Moscato di Scanzo, the smallest Italian DOCG

Grape appassimento process

Do you know what the smallest DOCG in Italy is? It is called Moscato di Scanzo or just Scanzo. The area comprises 31 hectares in the northern Italian region of Lombardy.

Grapes Moscato di Scanzo
Moscato di Scanzo bunches

When we think of Moscato, Asti or Pantelleria usually come up, but Moscato di Scanzo is a different story. It is a red-skin grape, indigenous to the tiny commune of Scanzorosciate, few kilometres from Bergamo. It is believed to be a progeny of Moscato Bianco and often confused with Aleatico to which it might be related.

The grape seems to be brought to Lombardy by the Roman colonists and first mentioned in a 1340 document. Moscato di Scanzo enjoyed great notoriety during the Middle Ages and later on. Catherine the Great of Russia was a big fan of this wine first presented to her by a famous Italian architect, Giacomo Quarenghi, a native of Bergamo, responsible for the main St. Petersburg attraction – the Winter Palace. The wines were also quoted on the London exchange with one barrel beating the price of one gold guinea.

The modern history of the wine began when Moscato di Scanzo grape was included in the national catalog of vine varieties in 1981. It received DOC status in 2002 and, in 2009, promoted to the DOCG. At the moment, there are 39 producers in the area, 33 of them adhering to the Consortium. The annual production is minuscule 60.000 bottles.

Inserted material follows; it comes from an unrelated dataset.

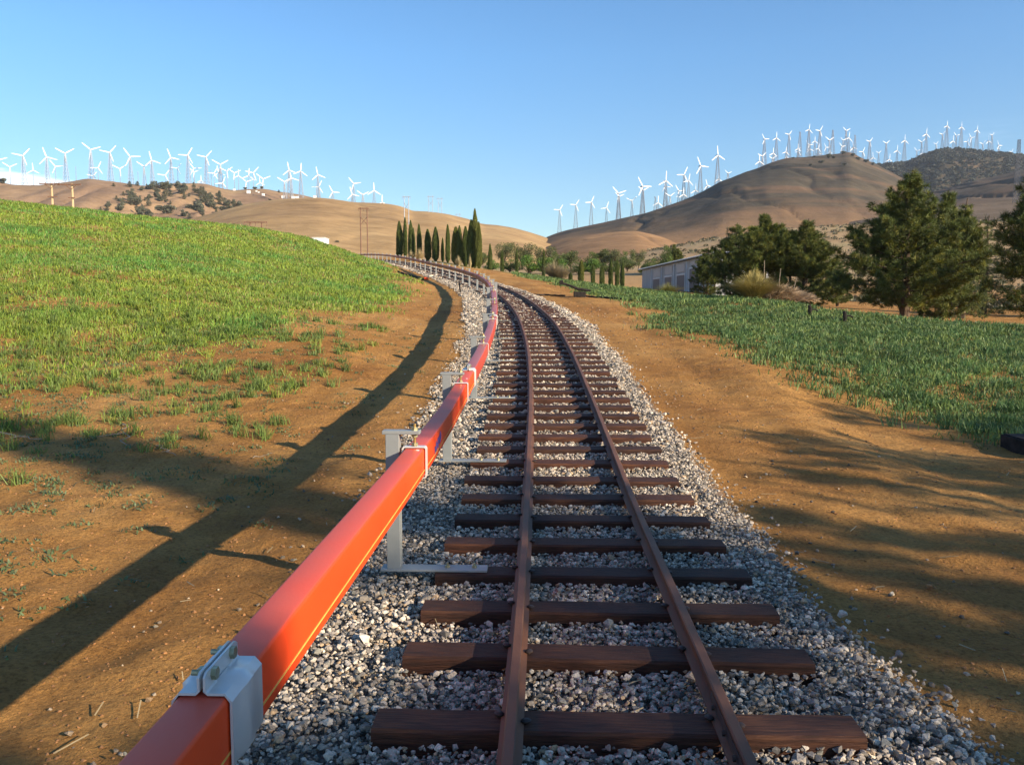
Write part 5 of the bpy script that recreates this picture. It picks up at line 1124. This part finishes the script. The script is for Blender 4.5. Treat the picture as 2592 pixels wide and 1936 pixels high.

Moscato di Scanzo is a highly aromatic grape with very thin skin, which makes it extremely susceptible to grey rot. The grapes to produce the DOCG wine are usually harvested at the end of September – beginning of October and then go through the appassimento process for 21 days, at least. The bunches are layered on special mats or racks in well-ventilated storage rooms and regularly monitored to prevent mold formation. After the shriveling process, the sugar level of the grapes should reach a minimum of 280 gr. In the end, the raisined grapes are pressed to obtain very little juice, less than 30% of the weight of the initial grapes.

After the fermentation, the wine is going through the affinamento for at least two years, according to the legislation. Being aromatic, Moscato di Scanzo is not quite oak-friendly and prefers aging in neutral vessels. The final wine is fragrant and elegant with refreshing acidity despite 50-100 gr/l of residual sugar. It demonstrates bright ruby colour and exuberant aromas of black berries, spicy red cherry, forest floor, and a hint of sage and sweet baking spices.

Moscato di Scanzo is a perfect pairing with blue cheeses like Gorgonzola, various fruit tarts, or chocolate fondant.